On Chicago's massive south side, fixing transit means working on more than just CTA trains.
Chicago's North Side is denser and more prosperous than its South Side. Serving the South Side’s population is more difficult than serving the North Side, not only because its equally-sized population is more diffused, but also because those who live in the area are more likely to be children or elderly than are their counterparts on the North Side, so their transit needs are less likely to be for commutes to the center city to work. That population is more likely to be in school or retired.
"Faced with this set of challenges, advocates and policymakers theoretically have two basic options: Encourage more housing, shops, and jobs near existing transit; and expand the rapid transit network," Daniel Key Hertz argues in a piece for South Side Weekly.
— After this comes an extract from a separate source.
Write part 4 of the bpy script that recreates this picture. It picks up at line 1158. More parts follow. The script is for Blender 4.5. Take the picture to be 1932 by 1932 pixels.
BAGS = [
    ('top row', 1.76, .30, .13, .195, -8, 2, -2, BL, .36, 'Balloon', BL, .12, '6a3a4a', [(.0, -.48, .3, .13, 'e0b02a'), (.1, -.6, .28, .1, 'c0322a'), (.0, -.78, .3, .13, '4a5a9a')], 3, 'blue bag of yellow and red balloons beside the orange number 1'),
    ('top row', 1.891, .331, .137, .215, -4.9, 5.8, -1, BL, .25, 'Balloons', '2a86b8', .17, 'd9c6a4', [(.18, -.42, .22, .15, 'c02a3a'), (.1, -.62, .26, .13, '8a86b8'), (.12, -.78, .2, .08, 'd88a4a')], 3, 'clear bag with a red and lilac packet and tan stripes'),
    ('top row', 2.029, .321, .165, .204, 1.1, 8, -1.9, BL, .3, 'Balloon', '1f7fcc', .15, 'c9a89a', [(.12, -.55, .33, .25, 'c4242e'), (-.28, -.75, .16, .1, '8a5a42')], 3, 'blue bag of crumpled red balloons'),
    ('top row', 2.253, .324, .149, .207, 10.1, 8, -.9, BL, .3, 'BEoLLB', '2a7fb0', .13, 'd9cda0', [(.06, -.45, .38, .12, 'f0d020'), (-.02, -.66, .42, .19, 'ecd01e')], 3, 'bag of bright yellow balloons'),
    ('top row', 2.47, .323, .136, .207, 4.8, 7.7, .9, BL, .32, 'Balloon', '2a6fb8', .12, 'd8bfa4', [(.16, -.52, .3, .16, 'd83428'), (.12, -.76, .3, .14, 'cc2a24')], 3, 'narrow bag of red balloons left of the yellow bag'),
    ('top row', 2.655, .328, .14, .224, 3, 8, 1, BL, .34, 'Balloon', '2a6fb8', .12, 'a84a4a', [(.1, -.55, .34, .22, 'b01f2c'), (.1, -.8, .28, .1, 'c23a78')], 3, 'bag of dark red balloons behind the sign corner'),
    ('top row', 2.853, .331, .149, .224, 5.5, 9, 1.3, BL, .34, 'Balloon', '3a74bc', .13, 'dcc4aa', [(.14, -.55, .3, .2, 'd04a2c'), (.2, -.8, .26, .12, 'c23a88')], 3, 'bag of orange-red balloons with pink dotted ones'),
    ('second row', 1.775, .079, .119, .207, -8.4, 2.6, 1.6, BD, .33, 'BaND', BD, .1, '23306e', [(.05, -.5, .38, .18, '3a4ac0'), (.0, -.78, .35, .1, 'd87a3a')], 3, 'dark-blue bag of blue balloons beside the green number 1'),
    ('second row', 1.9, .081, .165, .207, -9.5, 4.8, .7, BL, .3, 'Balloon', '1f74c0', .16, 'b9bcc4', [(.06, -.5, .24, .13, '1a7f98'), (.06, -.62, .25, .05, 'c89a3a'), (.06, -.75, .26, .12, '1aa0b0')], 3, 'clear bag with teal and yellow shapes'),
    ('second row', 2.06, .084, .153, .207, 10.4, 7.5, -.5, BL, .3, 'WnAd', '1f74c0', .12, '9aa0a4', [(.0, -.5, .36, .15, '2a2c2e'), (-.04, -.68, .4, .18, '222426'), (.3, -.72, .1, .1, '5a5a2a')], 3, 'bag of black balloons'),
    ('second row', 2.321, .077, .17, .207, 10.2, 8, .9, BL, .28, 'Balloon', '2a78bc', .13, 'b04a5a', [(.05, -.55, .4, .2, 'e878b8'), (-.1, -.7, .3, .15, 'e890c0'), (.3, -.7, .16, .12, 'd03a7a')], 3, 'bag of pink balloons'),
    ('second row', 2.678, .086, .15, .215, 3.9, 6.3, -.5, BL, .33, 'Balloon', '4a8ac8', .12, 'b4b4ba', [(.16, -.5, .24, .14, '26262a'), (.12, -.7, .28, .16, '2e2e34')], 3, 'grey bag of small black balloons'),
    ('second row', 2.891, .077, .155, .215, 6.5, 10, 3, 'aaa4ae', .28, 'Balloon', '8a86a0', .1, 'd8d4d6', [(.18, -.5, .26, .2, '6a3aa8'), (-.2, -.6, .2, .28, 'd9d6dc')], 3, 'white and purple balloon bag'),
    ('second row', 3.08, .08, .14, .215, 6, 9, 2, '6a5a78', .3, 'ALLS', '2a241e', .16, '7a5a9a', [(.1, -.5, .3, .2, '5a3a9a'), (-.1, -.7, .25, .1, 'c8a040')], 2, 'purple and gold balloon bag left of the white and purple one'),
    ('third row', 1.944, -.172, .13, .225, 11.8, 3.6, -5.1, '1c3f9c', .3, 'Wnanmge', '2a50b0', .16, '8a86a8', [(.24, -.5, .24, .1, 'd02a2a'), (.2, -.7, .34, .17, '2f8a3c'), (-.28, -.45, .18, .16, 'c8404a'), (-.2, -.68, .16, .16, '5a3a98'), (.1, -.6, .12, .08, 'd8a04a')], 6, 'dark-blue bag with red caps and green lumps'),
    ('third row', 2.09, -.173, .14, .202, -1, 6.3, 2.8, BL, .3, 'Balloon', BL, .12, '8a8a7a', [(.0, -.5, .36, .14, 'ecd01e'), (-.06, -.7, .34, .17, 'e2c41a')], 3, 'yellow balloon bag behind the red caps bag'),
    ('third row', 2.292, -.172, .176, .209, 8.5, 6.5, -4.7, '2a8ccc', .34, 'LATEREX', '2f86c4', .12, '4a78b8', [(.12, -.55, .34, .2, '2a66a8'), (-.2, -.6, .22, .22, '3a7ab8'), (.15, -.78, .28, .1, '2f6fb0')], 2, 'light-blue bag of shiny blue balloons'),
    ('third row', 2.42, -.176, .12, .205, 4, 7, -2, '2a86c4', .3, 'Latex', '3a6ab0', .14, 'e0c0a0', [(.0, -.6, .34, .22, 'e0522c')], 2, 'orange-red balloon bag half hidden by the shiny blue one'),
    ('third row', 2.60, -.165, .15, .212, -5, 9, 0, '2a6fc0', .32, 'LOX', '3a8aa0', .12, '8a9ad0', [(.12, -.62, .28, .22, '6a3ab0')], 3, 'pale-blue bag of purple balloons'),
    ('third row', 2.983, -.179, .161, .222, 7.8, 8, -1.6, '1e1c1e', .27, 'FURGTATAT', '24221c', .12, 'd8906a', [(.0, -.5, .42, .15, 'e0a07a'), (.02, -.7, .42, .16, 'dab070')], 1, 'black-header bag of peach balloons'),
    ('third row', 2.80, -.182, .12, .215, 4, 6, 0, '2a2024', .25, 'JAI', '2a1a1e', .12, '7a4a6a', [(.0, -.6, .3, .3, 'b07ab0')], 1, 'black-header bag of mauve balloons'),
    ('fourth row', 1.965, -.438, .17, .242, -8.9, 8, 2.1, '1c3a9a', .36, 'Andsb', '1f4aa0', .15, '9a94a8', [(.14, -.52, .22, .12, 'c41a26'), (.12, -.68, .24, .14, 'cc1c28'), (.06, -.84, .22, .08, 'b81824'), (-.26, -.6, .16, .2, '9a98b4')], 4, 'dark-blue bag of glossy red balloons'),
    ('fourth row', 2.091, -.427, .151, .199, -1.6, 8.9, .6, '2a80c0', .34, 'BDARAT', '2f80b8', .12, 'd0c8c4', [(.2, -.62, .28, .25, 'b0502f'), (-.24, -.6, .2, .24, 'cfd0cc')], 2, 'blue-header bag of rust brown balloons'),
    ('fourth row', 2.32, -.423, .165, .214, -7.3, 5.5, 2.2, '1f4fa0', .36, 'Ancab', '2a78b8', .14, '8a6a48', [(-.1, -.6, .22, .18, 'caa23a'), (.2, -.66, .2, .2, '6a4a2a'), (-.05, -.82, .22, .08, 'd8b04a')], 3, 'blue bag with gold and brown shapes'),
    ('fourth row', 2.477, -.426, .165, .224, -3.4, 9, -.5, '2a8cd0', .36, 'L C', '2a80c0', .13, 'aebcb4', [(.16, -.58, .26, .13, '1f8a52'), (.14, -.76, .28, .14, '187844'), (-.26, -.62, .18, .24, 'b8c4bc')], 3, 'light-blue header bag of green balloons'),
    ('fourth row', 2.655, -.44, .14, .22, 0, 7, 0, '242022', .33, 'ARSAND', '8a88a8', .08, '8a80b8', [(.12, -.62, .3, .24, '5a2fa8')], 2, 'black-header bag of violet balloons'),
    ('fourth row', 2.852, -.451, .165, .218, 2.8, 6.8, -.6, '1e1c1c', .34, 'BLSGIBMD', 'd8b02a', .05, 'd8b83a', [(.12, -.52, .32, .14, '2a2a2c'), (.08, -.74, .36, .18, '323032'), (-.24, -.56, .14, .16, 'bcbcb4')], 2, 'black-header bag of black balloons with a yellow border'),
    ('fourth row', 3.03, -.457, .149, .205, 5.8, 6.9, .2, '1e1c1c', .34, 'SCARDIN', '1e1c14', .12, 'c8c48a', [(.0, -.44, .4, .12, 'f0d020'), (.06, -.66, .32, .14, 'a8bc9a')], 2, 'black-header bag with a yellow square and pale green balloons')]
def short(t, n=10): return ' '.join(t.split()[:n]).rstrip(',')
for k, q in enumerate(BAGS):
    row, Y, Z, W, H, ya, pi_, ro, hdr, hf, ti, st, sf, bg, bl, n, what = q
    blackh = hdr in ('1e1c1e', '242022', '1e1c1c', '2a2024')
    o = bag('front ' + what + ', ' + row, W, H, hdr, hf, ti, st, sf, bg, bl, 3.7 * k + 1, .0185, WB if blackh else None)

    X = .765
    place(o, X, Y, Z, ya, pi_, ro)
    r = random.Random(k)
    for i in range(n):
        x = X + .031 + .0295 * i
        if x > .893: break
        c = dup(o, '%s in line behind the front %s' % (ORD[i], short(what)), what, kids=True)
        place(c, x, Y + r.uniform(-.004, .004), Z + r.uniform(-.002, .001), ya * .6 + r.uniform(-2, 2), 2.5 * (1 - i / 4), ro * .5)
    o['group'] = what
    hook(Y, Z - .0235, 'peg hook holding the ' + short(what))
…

Toward the goal of improving transit for the South Side, Kay Hertz recommends waking a "sleeping giant" by leveraging the full potential of the Metra: by connecting its payment system to the CTA's, by making its trips more frequent and by modernizing the city's buses, which have an outsized effect on South Side Chicagoans. "Send a train down the Metra tracks every ten to fifteen minutes and install turnstiles that take Ventra (or give conductors handheld readers), and you’ve effectively created a new “L” line without laying a single foot of new track," Kay Hertz argues.
This work would go a long way toward addressing the persistent inequities in the Midwest's biggest city.